The emphasis on transition finance, which aims to help companies in high-carbon-emitting industries to transform, is also an advantage.

“The European Union [EU] taxonomy focuses mostly on [whether an activity] is green or not green. But the Asean and Malaysian taxonomies have green, amber and red. This is part of the economic transformation of going from amber to green, and it’s what we call transition finance,” says Niang.

“If you look at the EU or China, they saw a huge boost in volumes going into sustainable finance the moment they issued their taxonomy. But they missed out on transition finance, which they now have to catch up with.”

Go beyond financing green energy

What emerging economies like Malaysia lag behind in is the narrow scope of sustainable finance. Most of the sustainable financing in Southeast Asia goes towards renewable energy and energy efficiency. This is important, but much more needs to be done.

For instance, sustainable finance could support clean transport, protect biodiversity or transform the agriculture sector. “The next frontier for countries like Malaysia is to have a more diversified set of investments related to climate,” says Niang.

Her personal hope is to see sustainable finance address biodiversity risks. A report released by the hub and Bank Negara earlier this year highlighted that 87% of financial assets in Malaysia are exposed to nature-related risks, whether due to deforestation or flooding.

“The more I look at innovations in the world, the more I wish to increase my impact on biodiversity.
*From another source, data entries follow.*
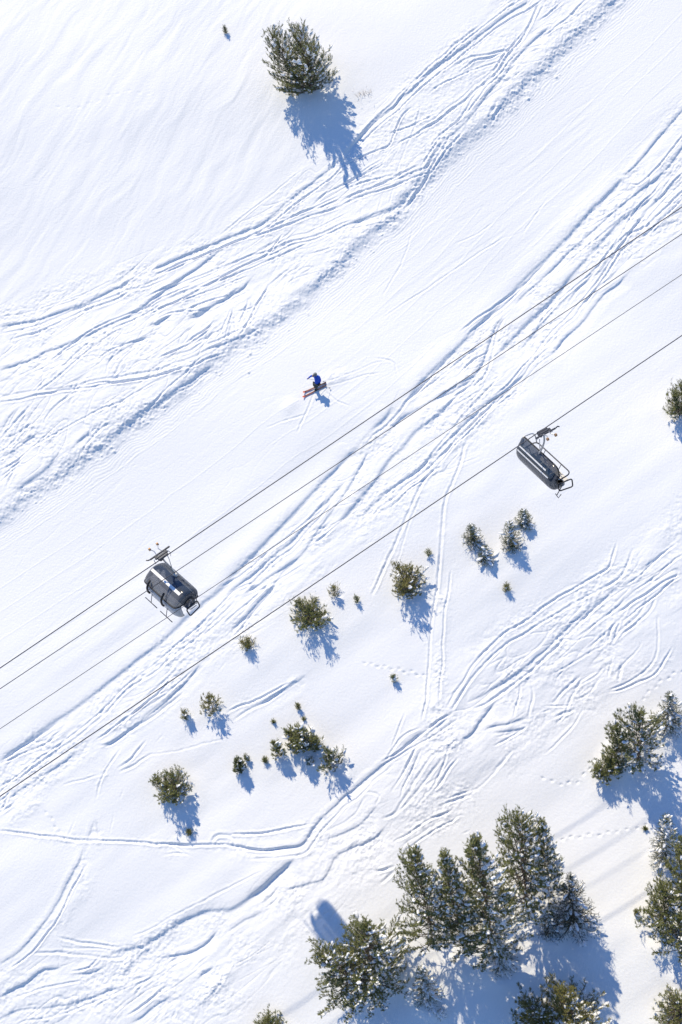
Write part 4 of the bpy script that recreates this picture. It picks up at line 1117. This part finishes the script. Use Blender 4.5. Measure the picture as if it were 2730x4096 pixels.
def ski(tail, tip, label):
    a = sk(*tail, .035); b = sk(*tip, .035); L = np.linalg.norm(b-a); d = (b-a)/L; nz = W(M); s_ = np.cross(nz, d)
    root = empty('ski', W(SK0)+a); tag(root, label, 'ski', 'pair of skis under the skier')
    def seg(t0, t1, name, m_):
        V = []; n = 14
        for i in range(n):
            t = t0+(t1-t0)*i/(n-1); w = .055-.014*math.sin(math.pi*t)+.006*(t > .85)
            if t > .95: w *= max(.25, math.sqrt(max(0, 1-((t-.95)/.055)**2)))
            up = .12*max(0, (t-.88)/.12)**2+.03*max(0, (.06-t)/.06)
            for sg, z in ((-1, 0), (1, 0), (1, .018), (-1, .018)): V.append(d*L*t+s_*w*sg+nz*(up+z))
        Fs = [(0, 1, 2, 3), (4*n-4, 4*n-1, 4*n-2, 4*n-3)]
        for i in range(n-1):
            for k in range(4): Fs.append((4*i+k, 4*i+4+k, 4*i+4+(k+1) % 4, 4*i+(k+1) % 4))
        mb = MB(); mb.add(V, Fs); mb.build(name, m_, root)
    seg(0, .50, 'ski_tail', SKID); seg(.502, .93, 'ski_front', mat('ski_dull_red', (.30, .085, .06), .4, noise=(5, (.16, .05, .04), .4, .6)))
    seg(.932, 1, 'ski_tip', mat('ski_tip_orange', (.85, .16, .08), .35))
    mb = MB(); mb.box(d*L*.42+nz*.045, (.09, .30, .05), R=np.array([s_, d, nz]).T, bev=.01); mb.build('binding', BLACK, root)
ski((.70, .38), (-.82, -.30), 'ski nearer the top of the picture, with an orange tip')
ski((.72, .20), (-.84, -.62), 'ski nearer the bottom of the picture, with an orange tip')
def pole(a, b, label):
    A_ = sk(*a); B_ = sk(*b); root = empty('ski_pole', W(SK0)+A_); tag(root, label, 'ski pole', 'ski poles of the skier')
    B_ = B_-A_; d = nrm(B_); mb = MB(); mb.tube([(0, 0, 0), B_], [.011, .007], 6); mb.build('shaft', POLE, root)
    mb = MB(); mb.tube([-d*.03, d*.11], .018, 8); mb.build('grip', BLACK, root)
    mb = MB(); mb.tube([B_-d*.08, B_-d*.075], .045, 10); mb.build('basket', BLACK, root)
pole((.30, .24, .86), (1.0, -.02, .03), 'thin ski pole trailing behind the skier to the right')
pole((-.52, .56, 1.0), (.62, .42, .25), 'ski pole from the raised hand, running behind the skier back')
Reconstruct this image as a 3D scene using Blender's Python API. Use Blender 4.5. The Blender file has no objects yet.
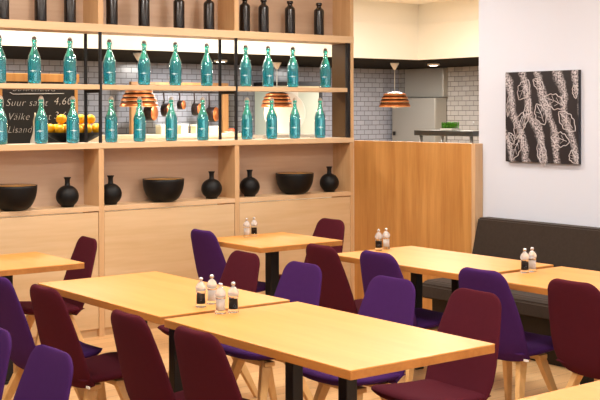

I found it really powerful to learn about the rhino bond in South Africa, the mangrove bond in Australia and the tiger conservation bond that is being considered in Malaysia,” says Niang.

Didier, meanwhile, wants to see an emphasis on adaptation to climate change and a just transition, so that even the most vulnerable groups are protected.

“It’s not just about financing green projects but also about adaptation and making sure resilience is there and that the financial sector can support it,” says Didier.